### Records

··········

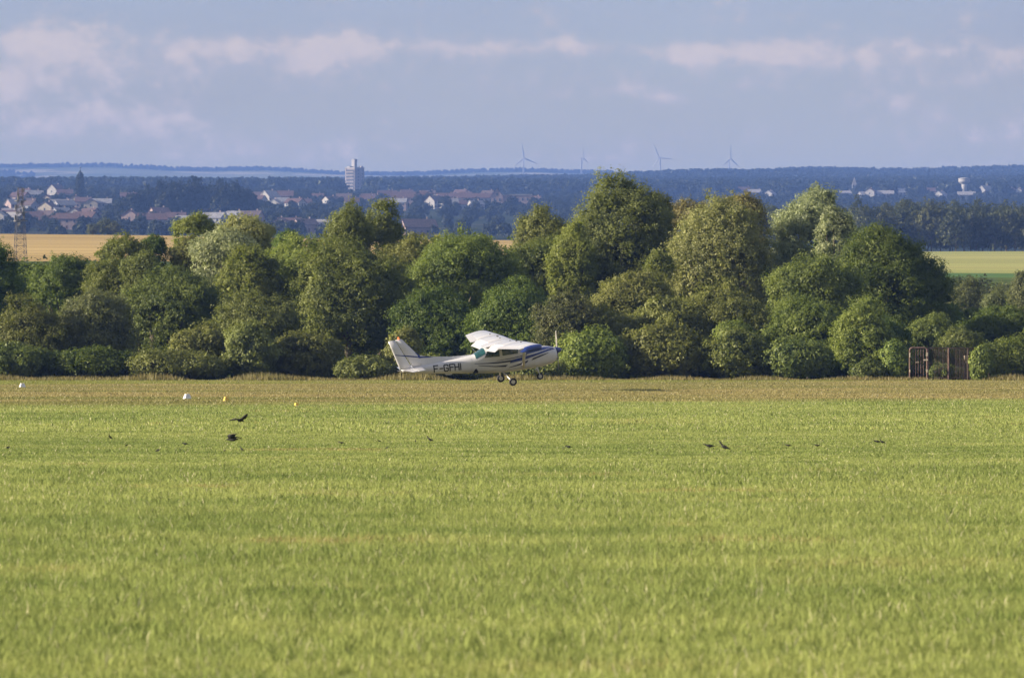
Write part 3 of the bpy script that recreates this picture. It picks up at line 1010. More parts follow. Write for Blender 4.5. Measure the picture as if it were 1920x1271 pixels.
# px, base py, ridge turned (deg), width, wall height, roof height, wall, roof, label
HOUSES = [
    (62, 380, 20, 14, 5.6, 3, 'white', 'pale', 'wide white house with a pale roof just right of the lattice mast top'),
    (47, 372, -30, 10, 4, 3, 'white', 'red', 'white house with a red roof close to the lattice mast top'),
    (105, 370, 60, 12, 5.6, 4, 'white', 'brown', 'tall white gable house left of the dark poplar'),
    (122, 374, 10, 11, 4, 3.2, 'pinkish', 'red', 'red-roofed house between the tall white gable house and the poplar'),
    (90, 386, 75, 8, 4, 3, 'cream', 'red', 'small cream house below the tall white gable house'),
    (90, 406, 70, 10, 5.6, 3, 'cream', 'brown', 'cream house with a bright gable low on the left slope'),
    (115, 396, 15, 14, 4, 3.5, 'grey', 'pale', 'long house with a pale grey roof in the middle of the left slope'),
    (142, 387, 80, 8, 4, 3, 'cream', 'red', 'little cream house right under the dark poplar'),
    (156, 390, 0, 10, 4, 3, 'pinkish', 'red', 'red-roofed house right of the little cream house under the poplar'),
    (171, 398, 88, 7, 5.6, 3, 'cream', 'brown', 'narrow bright cream gable below and right of the poplar'),
    (190, 398, 0, 13, 5.6, 3, 'grey', 'grey', 'grey house with a pale wall right of the narrow bright cream gable'),
    (52, 392, 0, 10, 4, 3, 'white', 'brown', 'white house with a brown roof right of the lattice mast, below the wide white house'),
    (22, 412, 10, 11, 4, 2.5, 'white', 'pale', 'white house with a pale roof left of the lattice mast'),
    (28, 422, -20, 9, 4, 3, 'grey', 'pale', 'grey house below the white one left of the lattice mast'),
    (115, 412, 30, 9, 4, 3, 'grey', 'grey', 'grey house above the white gable at the wheat field'),
    (141, 420, 80, 9, 5.6, 3.4, 'white', 'red', 'bright white gable house, lowest white one above the wheat field'),
    (157, 421, 0, 11, 4, 3, 'pinkish', 'red', 'pinkish house with a red roof touching the bright white gable house'),
    (-4, 425, 80, 9, 5.6, 3, 'white', 'pale', 'white house cut by the left edge of the photo'),
    (60, 421, 10, 12, 4, 3, 'grey', 'red', 'red-roofed house right of the lattice mast just above the wheat'),
    (100, 429, 5, 15, 4, 3, 'grey', 'red', 'long red-roofed house just above the wheat field'),
    (246, 391, 60, 8, 4, 3, 'white', 'brown', 'small white house left of the dark clump of tall trees'),
    (260, 407, 80, 8, 5.6, 3, 'white', 'grey', 'white gable house below the left end of the dark clump'),
    (281, 409, 0, 12, 4, 3, 'white', 'grey', 'white-walled long house below the dark clump'),
    (296, 401, 20, 10, 4, 3, 'grey', 'pale', 'grey house directly under the dark clump'),
    (315, 398, 75, 8, 4, 3, 'cream', 'red', 'cream gable house under the middle of the dark clump'),
    (285, 426, 5, 16, 4, 3.5, 'grey', 'red', 'long red-roofed house above the wheat and left of the light green treetops'),
    (246, 424, 80, 9, 5.6, 3, 'pinkish', 'red', 'pinkish gable house at the top edge of the wheat field'),
    (334, 410, 10, 11, 4, 3, 'white', 'brown', 'white house with a brown roof just left of the light green treetop'),
    (330, 422, 0, 11, 4, 3, 'grey', 'red', 'red-roofed house next to the light green treetop'),
    (364, 403, 10, 11, 5.6, 3, 'white', 'pale', 'white house with a pale roof above the left light green treetop'),
    (400, 404, 80, 8, 5.6, 3, 'white', 'pale', 'white gable house above the silver willow'),
    (395, 414, 0, 10, 4, 3, 'grey', 'brown', 'grey house behind the top of the silver willow'),
    (462, 375, 70, 8, 4, 3, 'white', 'brown', 'small white house at the right end of the dark clump'),
    (506, 386, 55, 13, 6.5, 4.5, 'white', 'pale', 'big white gable house between the dark clump and the tower block'),
    (516, 393, 70, 8, 4, 3, 'white', 'pale', 'white annex in front of the big white gable house'),
    (531, 382, 0, 15, 5.6, 4, 'pinkish', 'red', 'wide red-roofed house right of the big white gable house'),
    (487, 382, 0, 13, 5.6, 3, 'pinkish', 'brown', 'brown-roofed house left of the big white gable house'),
    (590, 380, 0, 14, 4, 3, 'grey', 'red', 'red-roofed house left below the tower block'),
    (620, 386, 40, 10, 4, 3, 'white', 'brown', 'white house below the tower block'),
    (645, 380, 0, 12, 4, 3, 'pinkish', 'brown', 'brown-roofed house straight below the tower block'),
    (528, 434, 80, 8, 4, 3, 'white', 'red', 'white gable house just above the right end of the wheat'),
    (543, 434, 0, 12, 4, 3, 'white', 'red', 'red-roofed white house beside the white gable above the wheat'),
    (602, 436, 0, 15, 4, 2.6, 'white', 'pale', 'long white house left of the twin treetops'),
    (572, 436, 30, 11, 4, 3, 'pinkish', 'brown', 'brown-roofed house left of the long white house'),
    (785, 441, 20, 17, 4, 4, 'pinkish', 'brown', 'broad brown-roofed barn at the field edge right of the twin treetops'),
    (726, 380, 10, 15, 5.6, 4, 'pinkish', 'red', 'red-roofed house just right of the twin treetops'),
    (768, 386, 0, 28, 6, 4.5, 'pinkish', 'red', 'very long red-roofed building in the middle of the town'),
    (815, 392, 55, 13, 5.6, 4, 'white', 'brown', 'house with a white gable edge right of the very long red roof'),
    (836, 386, 0, 14, 5.6, 4, 'grey', 'red', 'red-roofed house left of the second long red roof'),
    (857, 390, 75, 8, 4, 3, 'white', 'grey', 'small white house below the red roofs in the middle of the town'),
    (885, 386, 0, 32, 6, 3.5, 'grey', 'red', 'second very long red-roofed building, left of the manor'),
    (690, 384, 0, 12, 4, 3, 'pinkish', 'red', 'red-roofed house hidden up to its roof by the twin treetops'),
    (1396, 368, 10, 14, 6, 3, 'pinkish', 'red', 'pinkish house with a red roof above the round willow'),
    (1416, 369, 0, 14, 4, 3, 'grey', 'pale', 'white building right of the pinkish house above the round willow'),
    (1444, 372, 60, 8, 4, 3, 'white', 'pale', 'tiny white house over the left side of the silvery upright willow'),
    (1586, 371, 0, 12, 4, 2.5, 'grey', 'pale', 'white building right over the silvery upright willow, left of the thin spire'),
    (1621, 374, 20, 10, 4, 3, 'grey', 'pale', 'white building right of the thin spire'),
    (1633, 374, 70, 9, 7, 3, 'white', 'red', 'white gable with a red roof, second right of the thin spire'),
    (1660, 374, 0, 15, 5, 3, 'grey', 'pale', 'grey building in the middle between the thin spire and the water tower'),
    (1688, 371, 8, 24, 5, 4, 'white', 'grey', 'long grey-roofed hall with white walls left of the water tower'),
    (1748, 370, 0, 18, 5, 4, 'white', 'red', 'red-roofed white house left of the water tower'),
    (1764, 373, 50, 8, 4, 3, 'grey', 'pale', 'white gable house nearest to the left of the water tower'),
    (1812, 374, 0, 16, 4, 3, 'grey', 'pale', 'long white building at the foot of the water tower'),
    (1848, 370, 45, 12, 7, 4, 'grey', 'pale', 'grey gabled building right of the water tower'),
    (1893, 368, 20, 10, 5, 3, 'white', 'red', 'white house with a red roof near the right edge of the photo'),
    (1912, 371, 70, 11, 6, 3, 'white', 'red', 'white gable house at the right edge of the photo'),
]
HXY = []
for (px, py, rz, w, hw, hr, wc, rc, lab) in HOUSES:
    d = dist_for(px, py, 2500, 5300)
    o = house(w, 9, hw, hr, wc, rc)
    x = (px - HX) / F * d
    o.location = (x, d, gz(x, d))
    o.rotation_euler = (0, 0, R(rz))
    tag(o, lab, 'house', 'houses of the town on the hillside')
    HXY.append((px, d))
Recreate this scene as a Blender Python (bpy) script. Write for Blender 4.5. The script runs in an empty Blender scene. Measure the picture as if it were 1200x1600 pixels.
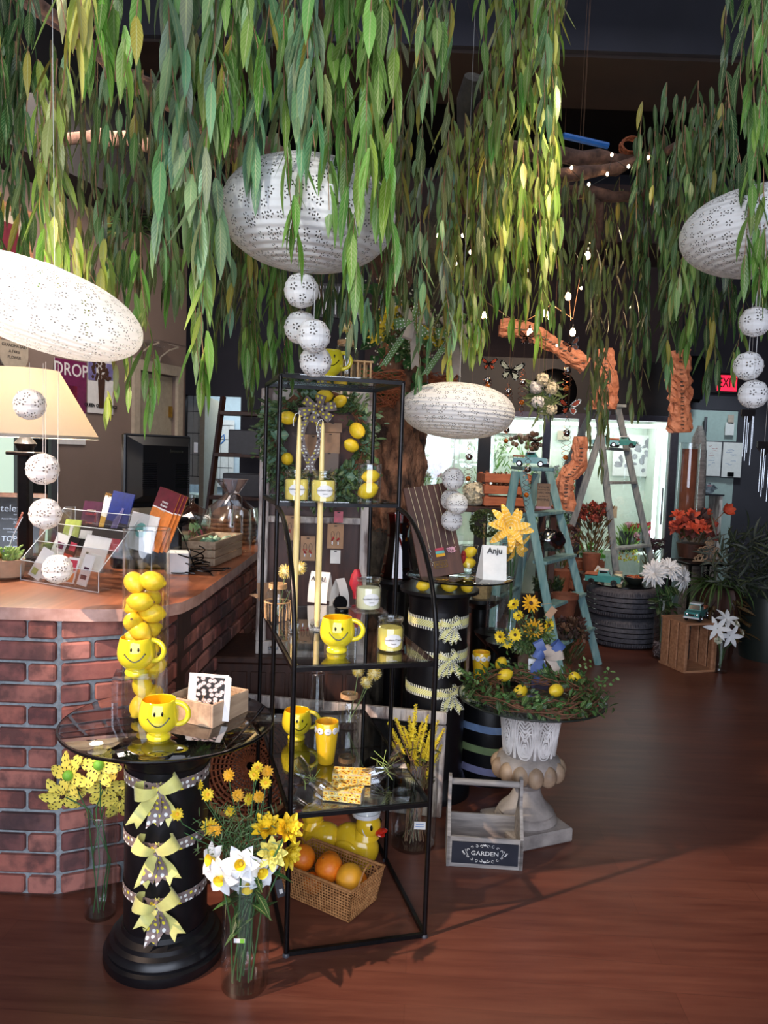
import bpy, bmesh, math, random
from mathutils import Vector, Matrix, Euler, noise as mnoise
R = math.radians
PI = math.pi
random.seed(7)
C = bpy.context.scene.collection
scn = bpy.context.scene
# ---------------------------------------------------------------- camera
EYE = Vector((0, 0, 1.5))
PITCH, ROLL, FPX = R(4.3), R(2.06), 1200.0
_f = Vector((0, math.cos(PITCH), -math.sin(PITCH)))
_r = Vector((1, 0, 0))
_u = _r.cross(_f)
RX = math.cos(ROLL) * _r + math.sin(ROLL) * _u
UX = -math.sin(ROLL) * _r + math.cos(ROLL) * _u
cd = bpy.data.cameras.new('camera')
cam = bpy.data.objects.new('camera', cd)
C.objects.link(cam)
mw = Matrix((RX, UX, -_f)).transposed().to_4x4()
mw.translation = EYE
cam.matrix_world = mw
cd.sensor_fit = 'VERTICAL'
cd.sensor_height = 36
cd.lens = FPX / 1600 * 36
cd.clip_start = 0.02
scn.camera = cam
# ---------------------------------------------------------------- exposure, world
scn.view_settings.view_transform = 'Standard'
scn.view_settings.look = 'None'
scn.view_settings.gamma = 1
scn.view_settings.use_curve_mapping = False
scn.view_settings.exposure = 0.0
w = bpy.data.worlds.new('world')
scn.world = w
w.use_nodes = True
wb = w.node_tree.nodes['Background']
wb.inputs[0].default_value = (0.7, 0.78, 1.0, 1)
wb.inputs[1].default_value = 0.6
def light(kind, name, loc, target, energy, color, size=0.1, size_y=None, spot=None, blend=0.5):
 d = bpy.data.lights.new(name, kind)
 d.energy = energy
 d.color = color
 if kind == 'AREA':
  d.size = size
  if size_y:
   d.shape = 'RECTANGLE'
   d.size_y = size_y
 else:
  d.shadow_soft_size = size
 if kind == 'SPOT':
  d.spot_size = R(spot)
  d.spot_blend = blend
 o = bpy.data.objects.new(name, d)
 C.objects.link(o)
 o.location = loc
 dirv = Vector(target) - Vector(loc)
 o.rotation_euler = dirv.to_track_quat('-Z', 'Y').to_euler()
 return o
# daylight through the shop window behind the camera
light('AREA', 'window_daylight', (0.0, -1.72, 1.9), (0.0, 3, 1.3), 215, (0.76, 0.84, 1.0), 4.6, 2.6)
# ceiling track spots
light('SPOT', 'track_spot_key', (-2.3, 0.9, 3.0), (0.5, 2.85, 0.0), 900, (1.0, 0.72, 0.55), 0.03, spot=31, blend=0.6)
light('SPOT', 'track_spot_foliage', (-0.9, 0.2, 2.2), (0.15, 2.4, 2.5), 75, (1.0, 0.97, 0.85), 0.06, spot=95, blend=0.9)
light('SPOT', 'track_spot_garland', (1.0, 2.2, 3.6), (0.72, 3.25, 2.35), 120, (1.0, 0.9, 0.55), 0.05, spot=50, blend=0.8)
light('SPOT', 'track_spot_trunk', (0.9, 2.2, 3.2), (0.05, 4.0, 1.35), 150, (1.0, 0.72, 0.5), 0.05, spot=34, blend=0.7)
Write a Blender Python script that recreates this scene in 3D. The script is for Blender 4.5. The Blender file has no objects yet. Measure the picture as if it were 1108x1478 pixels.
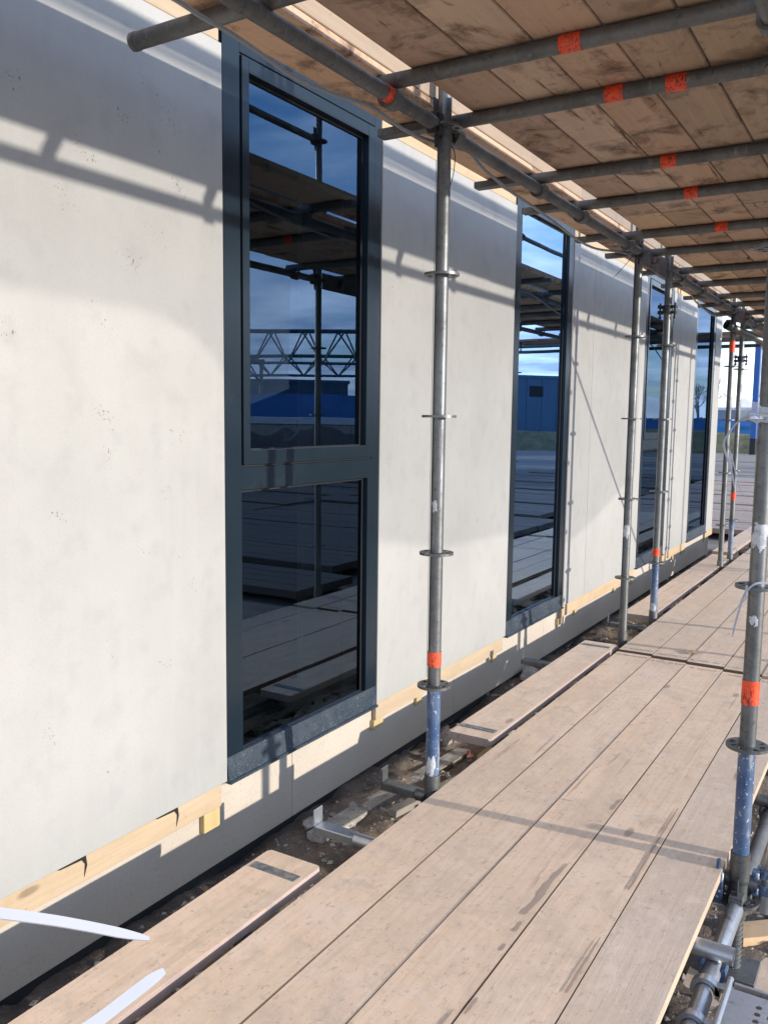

··········

In the records above, find the lines containing "scene" and copy them.

### Full output
Recreate this scene as a Blender Python (bpy) script. Write for Blender 4.5. The script runs in an empty Blender scene. Measure the picture as if it were 1200x1600 pixels.
C = bpy.context.scene.collection
scn = bpy.context.scene
Write a Blender Python script that recreates this scene in 3D. The script is for Blender 4.5. The Blender file has no objects yet. Measure the picture as if it were 1108x1478 pixels.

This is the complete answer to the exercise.